Opinion

Gov. declines funds; umemployed suffer

Gov. Rick Perry on Thursday rejected $555 million in federal stimulus money that would expand state unemployment benefits, saying the money would have required the state to continue funding the expanded benefits after the stimulus money ran out, Associated Press writer Monica Rhor reported.

Perry is following in the footsteps of South Carolina Gov. Mark Sanford, who became the first governor to reject stimulus funds on Wednesday.

Perry castigated the Obama administration’s stimulus package from a make-shift platform set up in an aisle of Bering’s, a family-owned department store in Houston.

He said strings attached to the funds and ‘further government intrusion’ will only slow job creation and hurt employers by raising their taxes.

‘Employers who have to pay more taxes have less money to meet their payroll. ‘hellip; It’s really that simple,’ the governor said.

But unfortunately, it’s not really that simple.

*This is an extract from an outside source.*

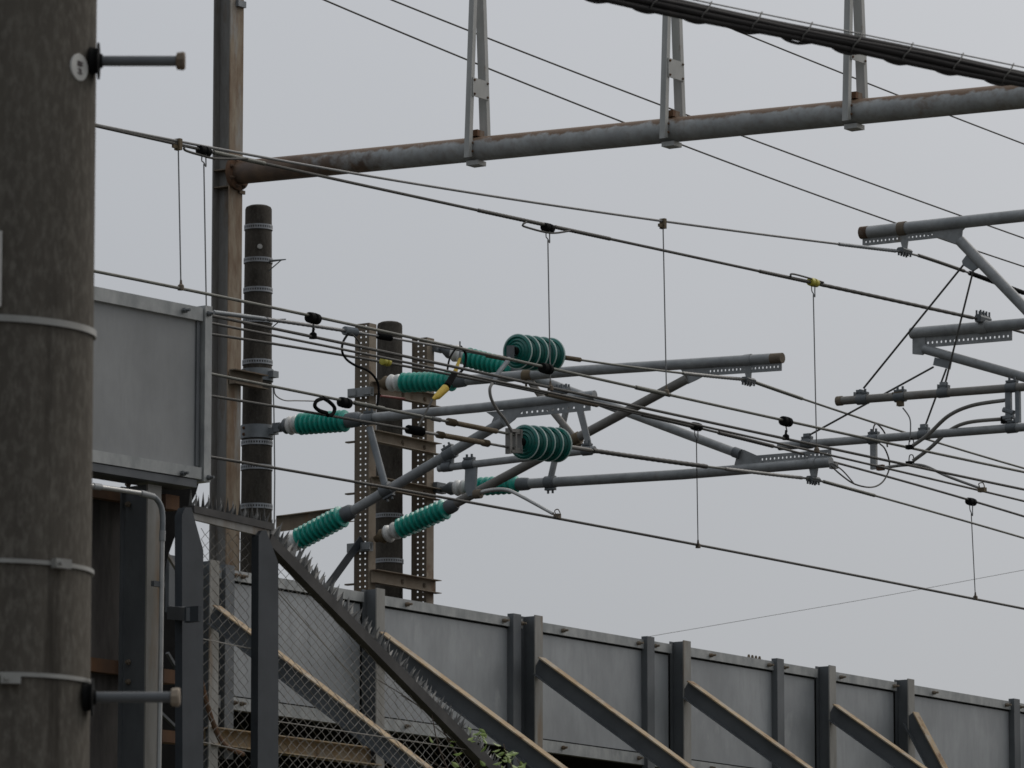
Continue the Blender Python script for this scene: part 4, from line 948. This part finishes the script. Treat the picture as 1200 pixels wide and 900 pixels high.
def leaf(c, ln):
    d = V((rg.uniform(-1, 1), rg.uniform(-.6, .6), rg.uniform(-.45, .8))).normalized(); s_ = d.cross(V((rg.uniform(-.4, .4), rg.uniform(-1, -.2), rg.uniform(.3, 1)))).normalized(); nn = d.cross(s_)
    w_ = ln*rg.uniform(.22, .34)
    mb.add([c, c + d*ln*.3 + s_*w_*.8 + nn*ln*.05, c + d*ln*.6 + s_*w_*.8 + nn*ln*.04, c + d*ln - nn*ln*.1, c + d*ln*.6 - s_*w_*.8 + nn*ln*.04, c + d*ln*.3 - s_*w_*.8 + nn*ln*.05, c + d*ln*.5 - nn*ln*.02],
           [(0, 1, 6), (1, 2, 6), (2, 3, 6), (3, 4, 6), (4, 5, 6), (5, 0, 6)])
for cx, cy, nl, sp in ((562, 862, 15, 9), (554, 878, 8, 9), (594, 886, 15, 9), (582, 902, 14, 14), (530, 874, 3, 8), (612, 898, 6, 7), (565, 908, 14, 14), (590, 910, 12, 12)):
    for _ in range(nl): leaf(PF(cx + rg.gauss(0, sp*.8), cy + rg.gauss(0, sp*.6), rg.uniform(-.15, .15)), rg.uniform(.035, .065))
th.part(mb, 'leaves', M_leaf, smooth=False)

# ------------------------------------------------------------------ sky and light (thick even cloud)
SUNAZ, SUNEL = R(46), R(42)              # right of the view, behind the cloud
w = bpy.data.worlds.new('World'); scn.world = w; w.use_nodes = True; nt = w.node_tree; Lk = nt.links
bg = nt.nodes['Background']; bg.inputs['Strength'].default_value = .122
sky = nt.nodes.new('ShaderNodeTexSky'); sky.sky_type = 'NISHITA'; sky.sun_disc = False; sky.sun_elevation = SUNEL; sky.sun_rotation = SUNAZ
sky.air_density = 1.; sky.dust_density = 4.
tc = nt.nodes.new('ShaderNodeTexCoord')
def nd(t, **kw):
    n = nt.nodes.new(t)
    for a_, b_ in kw.items(): setattr(n, a_, b_)
    return n
def mth(op, a_, b_):
    n = nd('ShaderNodeMath', operation=op)
    for i, c in ((0, a_), (1, b_)):
        if isinstance(c, (int, float)): n.inputs[i].default_value = c
        else: Lk.new(c, n.inputs[i])
    return n.outputs[0]
sd = V((math.sin(SUNAZ)*math.cos(SUNEL), math.cos(SUNAZ)*math.cos(SUNEL), math.sin(SUNEL)))
dt = nd('ShaderNodeVectorMath', operation='DOT_PRODUCT'); Lk.new(tc.outputs['Generated'], dt.inputs[0]); dt.inputs[1].default_value = sd
sep = nd('ShaderNodeSeparateXYZ'); Lk.new(tc.outputs['Generated'], sep.inputs[0])
zc = mth('MAXIMUM', sep.outputs[2], 0.)
glow = mth('POWER', mth('MAXIMUM', mth('MULTIPLY_ADD', dt.outputs['Value'], .5) if False else mth('ADD', mth('MULTIPLY', dt.outputs['Value'], .5), .5), 0.), 5.)
nz = nd('ShaderNodeTexNoise'); nz.inputs['Scale'].default_value = 6.; nz.inputs['Detail'].default_value = 5; Lk.new(tc.outputs['Generated'], nz.inputs['Vector'])
cl = mth('ADD', mth('MULTIPLY', nz.outputs['Fac'], .10), .95)
lum = mth('MULTIPLY', mth('ADD', mth('ADD', mth('MULTIPLY', glow, 5.2), mth('MULTIPLY', zc, 3.4)), 1.68), cl)
hue = nd('ShaderNodeMix', data_type='RGBA'); Lk.new(glow, hue.inputs[0]); hue.inputs[6].default_value = (.90, .97, 1.07, 1); hue.inputs[7].default_value = (1.05, 1.0, .96, 1)
vm = nd('ShaderNodeVectorMath', operation='SCALE'); Lk.new(hue.outputs[2], vm.inputs[0]); Lk.new(lum, vm.inputs['Scale'])
mx = nd('ShaderNodeMix', data_type='RGBA'); mx.inputs[0].default_value = .94; Lk.new(sky.outputs[0], mx.inputs[6]); Lk.new(vm.outputs[0], mx.inputs[7])
Lk.new(mx.outputs[2], bg.inputs['Color'])
sl_ = bpy.data.lights.new('sun', 'SUN'); sl_.energy = .6; sl_.angle = R(30); sl_.color = (1, .97, .93)
so = bpy.data.objects.new('sun', sl_); COL.objects.link(so); so.rotation_euler = (-sd).to_track_quat('-Z', 'Y').to_euler(); so.location = (20, 20, 40)

# ------------------------------------------------------------------ output
scn.render.engine = 'CYCLES'; scn.cycles.filter_width = 1.6
scn.view_settings.view_transform = 'Standard'; scn.view_settings.look = 'None'; scn.view_settings.exposure = 0.; scn.view_settings.gamma = 1.
scn.render.resolution_x = 1024; scn.render.resolution_y = 768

While Perry said the decision to take federal funding to assist with Texas unemployment in 2002 and 2003 worked because there were no strings attached, it begs the question ‘how so’ if we are facing a worse version of the same problem again in 2009?

And why is it we are still prioritizing employers over employees? The antiquated and disproven trickle-down affect doesn’t work – it’s really that simple.

News of the governor’s defiance of the president’s plan is all the more disconcerting, considering the Lone Star State’s sharply rising rate of unemployment.

According to the Texas Workforce Commission, Texas’ seasonally adjusted unemployment rate rose to 6.4 percent in January, while the U.S. unemployment rate climbed to 7.6 percent. The January figure is up from a revised 5.6 percent in December 2008 and 4.4 percent last year.

‘The national economic crisis is beginning to have a serious, negative impact on our Texas economy,’ TWC Chairman Tom Pauken said in a press release. ‘Although the unemployment rate in Texas is lower than in other parts of the country, it has gone up in recent months, and we are concerned.’